O Humanismo recobrou o fôlego para denunciar e afrontar os fantasmas e horrores desta conjuntura de pasmo e desolação. Contrariando o império insano da alienação, o Homem surgiu cimeiro.

 
A coreografia, sincronia, suavidade e fulgurância de cantos maviosos, de cenas e figuras radiosas e de gestos esplendorosos revelaram o filho do pecado redimido pela pureza da água, revestido da beleza da verdade e do verde da floresta, e iluminado pelo fogo da civilização, adquirindo assim teor de Humanidade e levantando voo para o divino.

 
Durante duas semanas, o nosso planeta viveu uma configuração quase perfeita da magia e do encantamento.
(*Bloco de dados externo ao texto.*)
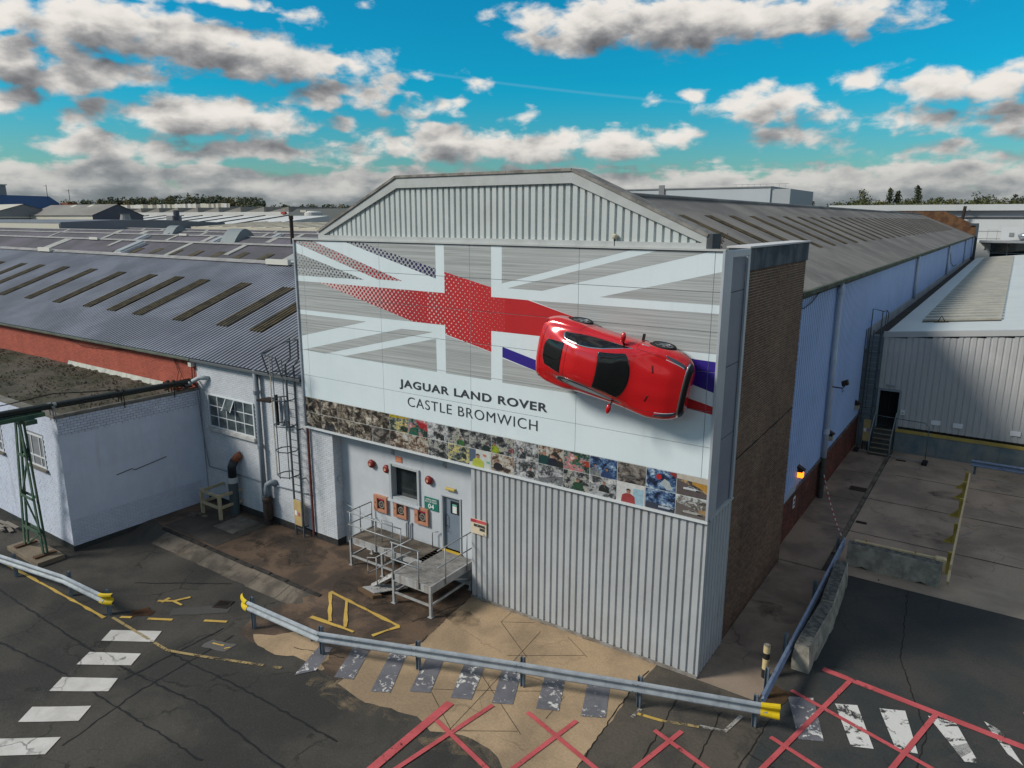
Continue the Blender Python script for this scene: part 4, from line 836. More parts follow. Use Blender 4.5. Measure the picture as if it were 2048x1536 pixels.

A exibição do poder da força submeteu-se a uma liturgia da leveza, singeleza, sensibilidade e harmonia oníricas, do sábio entendimento entre os indivíduos. Não há perdedores a registar: os medalhados são heróis para reverenciar e os restantes criaturas para honrar.

 
Vieram de todas as direções, do Sul e do Norte, do Este e do Oeste; escalaram montanhas, atravessaram depressões, rasgaram trevas e abriram horizontes para ultimar a Torre de Babel e no firmamento estrelado pintar as telas e celebrar as bodas da família da Humanidade. Cantaram e dançaram como crianças feitas de fantasias e ideais, que incendeiam o espírito, enternecem o coração e humedecem os olhos. Zeus, Prometeu e Hércules surgiram irmanados; trocaram abraços e bateram palmas de contentamento. A relação entre contemporaneidade e tradição, progresso e natureza, local e universal, estranho e familiar tingiu-se de equilíbrio e sintonia, não dando azo ao caos e à cupidez da desarmonia.

 
O falcão não foi esquecido, porém a primazia coube à pomba branca e refulgente da fraternidade e da paz, a mais sublime e exaltante expressão da forma humana. Porque é a da suprema virtude do Homem: a humildade de respeitar e admirar os outros, próximos e distantes, de se espantar, inebriar e deslumbrar com as suas diferenças, grandezas e feitos.

 
Os Jogos reavivaram o sentido da sua mensagem e colocaram-no numa altura de obrigação e afeição conformes ao incitamento olímpico. Este não foi imaginado para ser descartado; pelo contrário, é para nos servir de bússola e tentarmos viver de acordo com ele. Se o seguirmos e almejarmos afincadamente os alvos que ele aponta, por certo rondaremos a perfeição e a felicidade, e ajudaremos a tecer e colorir a ilusão, o prodígio e a maravilha do Humano, a realizar o mundo idealizado: o melhor de todos e de cada um.

 
O impossível é uma invenção do demo, para nos afastar do caminho da superação e meter nas trilhas da perdição. É contra essa tentação que a chama arde, à imagem da vela que se consome e sacrifica para nos alumiar.

 
A pira do estádio está prestes a apagar-se. Mas o seu brilho flamejante jamais se varrerá da nossa lembrança. Ah, como o Rio ficou mais lindo com as tonalidades e os enredos que, doravante, acrescentam mistério ao arco-íris do samba!